Si tuviera que destacar a un escritor actual, señalaría a Christian Bobin: por su prosa llena de metáforas y su fondo inocente, humanista, a contracorriente; por su interés por la infancia, el amor, el corazón, la bondad, el silencio... Y todo eso trasladado a la vida común y diaria, y siempre con alegría: "No busco la paz sino la dicha, y creo que para eso es preferible buscar por todas partes, sin método, y preferentemente entre la vida corriente, minúscula".

Pero me quedo con la infancia: "No hay ante el amor ningún adulto, solo niños, solo ese espíritu de infancia que es abandono, despreocupación, espíritu de pérdida de espíritu". Por eso, su mejor obra traducida al castellano -para mi gusto- resulta ser El Bajísimo, un relato insólito sobre Francisco de Asís que, por cierto, acaba de ser reeditado en una traducción de Alicia Martínez, una poeta sevillana enamorada, también, del silencio voluntario y reflexivo.

La tesis del libro es "que nada puede ser conocido por el Altísimo salvo gracias al Bajísimo, por ese Dios a la altura de la infancia, por ese Dios a ras de suelo de las primeras caídas, con la nariz en la hierba". Y esto es genial, pues muchos grandes pensadores no han sabido captar casi nada de la importancia de la infancia, mientras que para Bobin "la santidad derriba las leyes de la madurez: el hombre es en ella la flor, la infancia es el fruto". O sea, que mucho de lo que se llegará a ser dependerá, fundamentalmente, de los años bajísimos e infantiles.
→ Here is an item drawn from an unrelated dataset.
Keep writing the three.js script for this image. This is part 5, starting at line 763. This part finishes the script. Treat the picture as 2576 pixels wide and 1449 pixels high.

"La infancia es lo que alimenta la vida", afirma el escritor francés en El Bajísimo. Y poco más adelante, nos ofrece un diagnóstico magistral: "Chiquillos del siglo XX, vuestros padres están cansados. Ya no creen en nada. Os piden que les llevéis en vuestros hombros, que les deis corazón y fuerza. Chiquillos de los tiempos modernos, sois reyes en un desierto".

Dos urgentes tareas personales y familiares se realzan tras el comentario anterior: superar el cansancio producido como consecuencia de un mundo empobrecido y con pocos valores -lo cual lleva a una educación caótica y agotadora, llena de contradicciones-; y que los hijos dejen de ser reyes, porque todavía no poseen la personalidad suficiente para poder gobernarse a sí mismos y superar su narcisismo.

Solo voy a comentar esta última cuestión, por su importancia decisiva y creciente: los hijos nacen con una herida narcisista, es decir, con una tendencia a ser el centro de todo. Esto dificulta su capacidad de donación para aprender a salir de sí y ser generosos, y, entonces, poder amar con madurez. En consecuencia, gran parte de la tarea educativa de sus padres debe dirigirse a enseñarles la pobreza interior, el olvido de sí, el autodominio voluntario propio de la madurez.

Pero todo esto no será posible sin educar en el amor al silencio interior y a un cierto desprendimiento voluntario de lo que usan, para que no se hagan disipados o ególatras; o peor: esclavos de pequeños vicios -tal vez más adelante, cautivos de vicios mayores-. El silencio y el amor a la pobreza se logran cuando el niño no es el centro de todo, sino que ocupa su sitio, cuando se le enseña a alegrarse con los gozos de los demás por encima de las propios. Entonces se aprende que el silencio -reflexión, lectura-, el desprendimiento de lo que usamos y la alegría van unidas de la mano.

En esta sociedad de ruidos y pantallas, hay que saber crear un ambiente familiar de sosiego, reflexión y paz. "¿Dónde está el lugar en que el amor se esconde? / Soy habitante del desierto, / en él aprendí todo (...) / De mi entrega nacerá / la flor de la alegría". Lo dice bien el poema de Alicia Martínez: el silencio abona la donación, y sobre ella arraiga la felicidad.